Sunday, March 30, 2008

The Secret to having Heav'nly Music to Wake up to


is getting up early on Sunday morning and tuning in the f.m. radio broadcasts from across the continental U.S.A.  So far--while lawful and delicious stimulants have gently percolated through me, and the sun has risen with much pomp and color--I've heard: a Bach cantata (#42), Rameau's suite from Platee, a Corelli sonata, a Vivaldi concerto for two oboes; and, just now, I'm being charmed by a sort of symphonic suite ("sinfonia spirituosa") by Telemann.   Am I a better person for it? Or does such music just make me feel better?  Confucius whom I embarrassingly resemble, and Plato, would have opted for the former.  Less historical personages would say that, because it makes me feel better, Heav'nly Music makes it less likely that I will be bad (People are always forgetting the Lessons of Auschwitz). 

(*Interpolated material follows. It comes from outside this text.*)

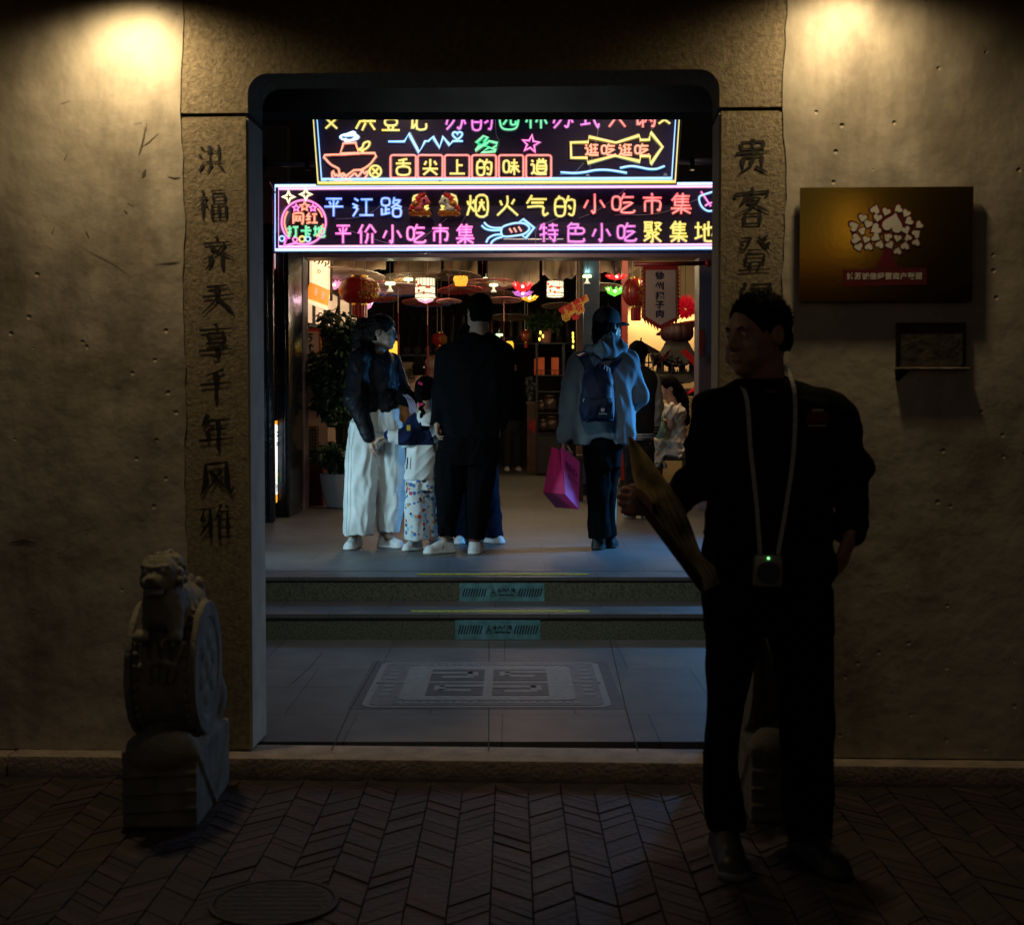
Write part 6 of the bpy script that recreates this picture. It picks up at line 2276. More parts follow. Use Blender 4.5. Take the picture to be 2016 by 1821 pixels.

And now an old favorite of mine, and of Kristen's and mine, Mozart's 'Prague' symphony, K. 504 (Isn't K. 503 a piano concerto?  the 'Great' C Major?  Indeed.  I just googled it.  According to Wikipedia, K's 503 and 504 were written "side by side."  Fascinating.  Except for being works of sublime genius and absolute mastery, they are nothing alike.  Only Shakespeare and Beethoven, that I can think of, have "side by side"s of similarly suggestive power.)  Perfect Music--which raises some really interesting esthetic questions which cross over into being ethical questions:   (1) Is anything else, in the same sense, Music?  (2) If it isn't, why listen to it?  [We'll get back to Mozart in a minute.  Just now to note, that the sly music programmers have put on Bach's double D Minor violin concerto--as if to answer the question of what, besides Mozart, is Music?]  Applying the inherently anachronistic irrelevance of Postmodernist Feminist "discourse" to the vitreous, nonsexual "text" of the 'Prague' symphony, I think we must ask ourselves (as, I'm sure, Luce Irigaray would ask herself), "Is it fair?"  There is, as was often noted in his day, a chilling, mocking "demonic clangour" in Mozart's music, "privileged" in its very essence, which makes no accommodation for the innately human needs of dancing-to, singing-along-with, and talking-over.  Such music seems designed to inhibit, frustrate, and ultimately to devalue us by making us aware of our inconsequence.